Goal of the exercise: From the first line of the data below, repeat each line exactly until you reach the line with "COL = scene.collection"; include that line too.

▼▼▼

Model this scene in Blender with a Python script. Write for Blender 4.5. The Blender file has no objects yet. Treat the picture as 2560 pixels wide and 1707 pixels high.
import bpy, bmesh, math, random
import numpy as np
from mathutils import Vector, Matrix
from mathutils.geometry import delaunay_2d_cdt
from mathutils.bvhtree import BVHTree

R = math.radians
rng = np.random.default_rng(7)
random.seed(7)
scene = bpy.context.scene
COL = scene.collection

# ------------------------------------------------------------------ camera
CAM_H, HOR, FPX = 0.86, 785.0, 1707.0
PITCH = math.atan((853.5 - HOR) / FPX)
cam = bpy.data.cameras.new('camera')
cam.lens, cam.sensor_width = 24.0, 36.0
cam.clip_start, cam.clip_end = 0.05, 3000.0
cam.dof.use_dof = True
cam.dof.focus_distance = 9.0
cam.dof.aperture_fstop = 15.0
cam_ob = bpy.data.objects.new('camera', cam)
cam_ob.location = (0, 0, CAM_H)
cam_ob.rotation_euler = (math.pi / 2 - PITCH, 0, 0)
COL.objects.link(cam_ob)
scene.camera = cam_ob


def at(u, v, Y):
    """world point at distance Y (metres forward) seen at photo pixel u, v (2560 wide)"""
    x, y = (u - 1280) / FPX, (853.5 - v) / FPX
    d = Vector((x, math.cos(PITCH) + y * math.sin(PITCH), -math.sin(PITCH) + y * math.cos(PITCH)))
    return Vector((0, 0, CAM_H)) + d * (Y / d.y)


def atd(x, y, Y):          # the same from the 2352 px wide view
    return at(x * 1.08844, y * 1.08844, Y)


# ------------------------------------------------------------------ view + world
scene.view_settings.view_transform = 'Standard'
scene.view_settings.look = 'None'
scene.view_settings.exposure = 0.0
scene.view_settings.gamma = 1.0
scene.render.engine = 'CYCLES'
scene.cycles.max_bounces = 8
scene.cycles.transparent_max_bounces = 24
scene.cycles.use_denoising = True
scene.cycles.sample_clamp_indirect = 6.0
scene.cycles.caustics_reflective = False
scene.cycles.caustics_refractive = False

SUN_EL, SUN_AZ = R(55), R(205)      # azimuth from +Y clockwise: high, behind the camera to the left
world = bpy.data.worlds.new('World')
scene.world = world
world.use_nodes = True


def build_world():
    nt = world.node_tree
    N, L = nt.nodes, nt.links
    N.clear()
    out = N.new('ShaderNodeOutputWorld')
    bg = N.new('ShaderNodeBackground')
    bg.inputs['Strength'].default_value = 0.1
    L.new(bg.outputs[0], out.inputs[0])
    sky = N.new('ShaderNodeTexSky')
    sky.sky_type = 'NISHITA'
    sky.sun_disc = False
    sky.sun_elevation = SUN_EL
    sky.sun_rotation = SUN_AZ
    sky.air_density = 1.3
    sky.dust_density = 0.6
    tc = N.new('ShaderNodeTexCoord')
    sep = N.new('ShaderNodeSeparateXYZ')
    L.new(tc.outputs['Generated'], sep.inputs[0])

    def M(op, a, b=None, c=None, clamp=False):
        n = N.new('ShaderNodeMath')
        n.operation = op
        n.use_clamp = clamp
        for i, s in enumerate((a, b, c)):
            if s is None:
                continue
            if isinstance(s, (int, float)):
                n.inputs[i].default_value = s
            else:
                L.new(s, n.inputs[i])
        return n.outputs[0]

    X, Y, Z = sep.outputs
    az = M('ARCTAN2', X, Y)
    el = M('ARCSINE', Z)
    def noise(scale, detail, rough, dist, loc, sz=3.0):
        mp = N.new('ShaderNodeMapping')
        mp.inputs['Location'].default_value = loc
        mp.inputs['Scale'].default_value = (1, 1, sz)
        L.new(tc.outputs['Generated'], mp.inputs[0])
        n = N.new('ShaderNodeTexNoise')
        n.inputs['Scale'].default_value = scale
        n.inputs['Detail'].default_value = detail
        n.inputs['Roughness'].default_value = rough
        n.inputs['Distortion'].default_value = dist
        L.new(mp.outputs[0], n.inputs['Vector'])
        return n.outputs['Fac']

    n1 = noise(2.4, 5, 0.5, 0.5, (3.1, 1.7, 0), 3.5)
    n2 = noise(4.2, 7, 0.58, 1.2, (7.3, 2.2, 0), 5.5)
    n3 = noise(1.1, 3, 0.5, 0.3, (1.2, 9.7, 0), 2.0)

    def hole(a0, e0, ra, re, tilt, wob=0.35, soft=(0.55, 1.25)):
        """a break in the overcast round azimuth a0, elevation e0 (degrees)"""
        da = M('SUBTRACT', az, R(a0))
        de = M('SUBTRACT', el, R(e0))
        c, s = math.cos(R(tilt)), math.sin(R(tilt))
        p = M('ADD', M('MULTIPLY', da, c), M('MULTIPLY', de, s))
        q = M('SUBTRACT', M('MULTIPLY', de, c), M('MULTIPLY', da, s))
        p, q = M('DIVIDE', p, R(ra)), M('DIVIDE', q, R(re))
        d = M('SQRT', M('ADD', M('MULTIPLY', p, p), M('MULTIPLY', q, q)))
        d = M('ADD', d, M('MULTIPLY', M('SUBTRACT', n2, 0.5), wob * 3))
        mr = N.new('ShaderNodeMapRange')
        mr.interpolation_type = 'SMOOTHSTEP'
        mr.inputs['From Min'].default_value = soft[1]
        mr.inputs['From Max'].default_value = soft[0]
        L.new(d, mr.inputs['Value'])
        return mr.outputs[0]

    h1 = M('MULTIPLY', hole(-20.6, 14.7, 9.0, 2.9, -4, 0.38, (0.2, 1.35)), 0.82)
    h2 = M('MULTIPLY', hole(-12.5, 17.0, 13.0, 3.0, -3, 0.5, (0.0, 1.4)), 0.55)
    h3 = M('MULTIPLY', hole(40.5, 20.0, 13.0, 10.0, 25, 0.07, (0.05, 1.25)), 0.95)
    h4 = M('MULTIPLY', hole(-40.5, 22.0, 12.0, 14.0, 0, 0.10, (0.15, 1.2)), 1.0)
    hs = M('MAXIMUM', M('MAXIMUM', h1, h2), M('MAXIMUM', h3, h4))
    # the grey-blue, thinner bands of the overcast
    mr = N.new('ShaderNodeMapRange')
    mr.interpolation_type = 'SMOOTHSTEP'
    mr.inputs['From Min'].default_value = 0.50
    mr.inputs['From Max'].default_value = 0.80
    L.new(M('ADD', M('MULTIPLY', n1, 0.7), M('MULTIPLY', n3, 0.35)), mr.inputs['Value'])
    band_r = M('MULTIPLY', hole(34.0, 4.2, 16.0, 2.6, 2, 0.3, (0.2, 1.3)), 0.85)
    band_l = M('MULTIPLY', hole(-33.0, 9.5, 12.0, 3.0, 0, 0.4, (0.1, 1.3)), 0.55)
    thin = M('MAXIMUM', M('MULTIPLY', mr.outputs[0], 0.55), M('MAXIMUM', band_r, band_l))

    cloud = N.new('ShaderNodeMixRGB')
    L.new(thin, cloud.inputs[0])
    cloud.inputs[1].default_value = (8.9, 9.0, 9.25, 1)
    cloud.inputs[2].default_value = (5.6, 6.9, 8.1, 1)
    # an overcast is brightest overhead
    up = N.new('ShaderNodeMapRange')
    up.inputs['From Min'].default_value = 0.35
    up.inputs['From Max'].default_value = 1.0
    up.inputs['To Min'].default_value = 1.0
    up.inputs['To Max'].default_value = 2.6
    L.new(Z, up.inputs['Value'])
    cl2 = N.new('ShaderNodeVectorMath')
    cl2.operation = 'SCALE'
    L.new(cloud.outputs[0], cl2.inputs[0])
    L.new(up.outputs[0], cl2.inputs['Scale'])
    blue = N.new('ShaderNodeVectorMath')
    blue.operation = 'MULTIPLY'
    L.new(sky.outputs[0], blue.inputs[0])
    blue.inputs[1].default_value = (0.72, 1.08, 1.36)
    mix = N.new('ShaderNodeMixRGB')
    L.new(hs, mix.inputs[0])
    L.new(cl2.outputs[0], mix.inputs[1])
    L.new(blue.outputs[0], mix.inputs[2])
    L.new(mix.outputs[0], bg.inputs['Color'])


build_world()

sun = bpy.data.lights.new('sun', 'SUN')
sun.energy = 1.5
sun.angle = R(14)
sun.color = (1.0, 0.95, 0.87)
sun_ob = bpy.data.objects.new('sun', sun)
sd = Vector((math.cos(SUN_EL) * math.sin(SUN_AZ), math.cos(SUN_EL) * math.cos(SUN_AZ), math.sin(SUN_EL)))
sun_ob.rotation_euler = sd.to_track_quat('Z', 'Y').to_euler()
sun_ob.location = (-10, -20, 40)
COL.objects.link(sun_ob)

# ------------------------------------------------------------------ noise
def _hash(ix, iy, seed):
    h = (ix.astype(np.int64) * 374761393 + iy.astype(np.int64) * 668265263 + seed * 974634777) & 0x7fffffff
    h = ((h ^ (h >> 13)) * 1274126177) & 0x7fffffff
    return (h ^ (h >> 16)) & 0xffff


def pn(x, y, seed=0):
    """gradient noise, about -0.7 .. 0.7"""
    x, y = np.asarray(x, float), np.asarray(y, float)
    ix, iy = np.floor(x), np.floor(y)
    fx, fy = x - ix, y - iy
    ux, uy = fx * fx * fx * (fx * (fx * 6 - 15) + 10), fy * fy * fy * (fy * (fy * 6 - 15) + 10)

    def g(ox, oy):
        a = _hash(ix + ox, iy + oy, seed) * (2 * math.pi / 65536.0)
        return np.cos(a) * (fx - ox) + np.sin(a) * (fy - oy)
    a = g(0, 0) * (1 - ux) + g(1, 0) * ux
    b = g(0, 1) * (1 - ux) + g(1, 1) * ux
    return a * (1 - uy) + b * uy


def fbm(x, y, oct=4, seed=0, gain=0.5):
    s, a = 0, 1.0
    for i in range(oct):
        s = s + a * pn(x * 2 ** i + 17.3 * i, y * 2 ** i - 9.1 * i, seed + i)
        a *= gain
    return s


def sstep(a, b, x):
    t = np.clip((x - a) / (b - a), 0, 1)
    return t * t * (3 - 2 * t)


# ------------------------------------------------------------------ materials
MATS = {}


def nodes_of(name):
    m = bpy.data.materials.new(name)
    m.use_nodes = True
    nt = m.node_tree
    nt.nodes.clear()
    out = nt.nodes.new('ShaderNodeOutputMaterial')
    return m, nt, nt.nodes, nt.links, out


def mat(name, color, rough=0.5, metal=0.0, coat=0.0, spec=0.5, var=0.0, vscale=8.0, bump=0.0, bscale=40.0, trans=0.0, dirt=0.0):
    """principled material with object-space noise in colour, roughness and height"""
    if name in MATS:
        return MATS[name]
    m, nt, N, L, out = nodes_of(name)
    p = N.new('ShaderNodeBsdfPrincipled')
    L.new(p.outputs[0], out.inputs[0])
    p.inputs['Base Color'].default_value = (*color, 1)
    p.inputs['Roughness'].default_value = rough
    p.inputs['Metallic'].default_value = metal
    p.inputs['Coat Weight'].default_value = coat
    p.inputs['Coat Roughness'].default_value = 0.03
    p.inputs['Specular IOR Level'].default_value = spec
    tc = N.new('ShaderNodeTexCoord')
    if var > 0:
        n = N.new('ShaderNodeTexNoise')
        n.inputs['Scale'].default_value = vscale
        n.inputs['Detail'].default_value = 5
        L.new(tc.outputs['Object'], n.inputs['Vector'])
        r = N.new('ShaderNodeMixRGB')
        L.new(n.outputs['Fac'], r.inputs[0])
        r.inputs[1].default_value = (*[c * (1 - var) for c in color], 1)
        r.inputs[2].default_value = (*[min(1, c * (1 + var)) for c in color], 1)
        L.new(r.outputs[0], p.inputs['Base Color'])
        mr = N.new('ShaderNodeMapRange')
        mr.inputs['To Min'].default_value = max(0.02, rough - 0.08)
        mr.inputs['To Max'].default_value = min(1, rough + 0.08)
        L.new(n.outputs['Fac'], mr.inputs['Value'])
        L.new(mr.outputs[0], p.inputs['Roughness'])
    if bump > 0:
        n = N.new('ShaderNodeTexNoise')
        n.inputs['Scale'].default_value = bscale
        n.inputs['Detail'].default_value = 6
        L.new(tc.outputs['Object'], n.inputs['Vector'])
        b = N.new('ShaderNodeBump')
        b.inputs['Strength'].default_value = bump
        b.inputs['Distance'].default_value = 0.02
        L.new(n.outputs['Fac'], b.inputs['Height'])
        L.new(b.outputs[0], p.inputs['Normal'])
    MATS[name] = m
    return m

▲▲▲

Full response:
Model this scene in Blender with a Python script. Write for Blender 4.5. The Blender file has no objects yet. Treat the picture as 2560 pixels wide and 1707 pixels high.
import bpy, bmesh, math, random
import numpy as np
from mathutils import Vector, Matrix
from mathutils.geometry import delaunay_2d_cdt
from mathutils.bvhtree import BVHTree

R = math.radians
rng = np.random.default_rng(7)
random.seed(7)
scene = bpy.context.scene
COL = scene.collection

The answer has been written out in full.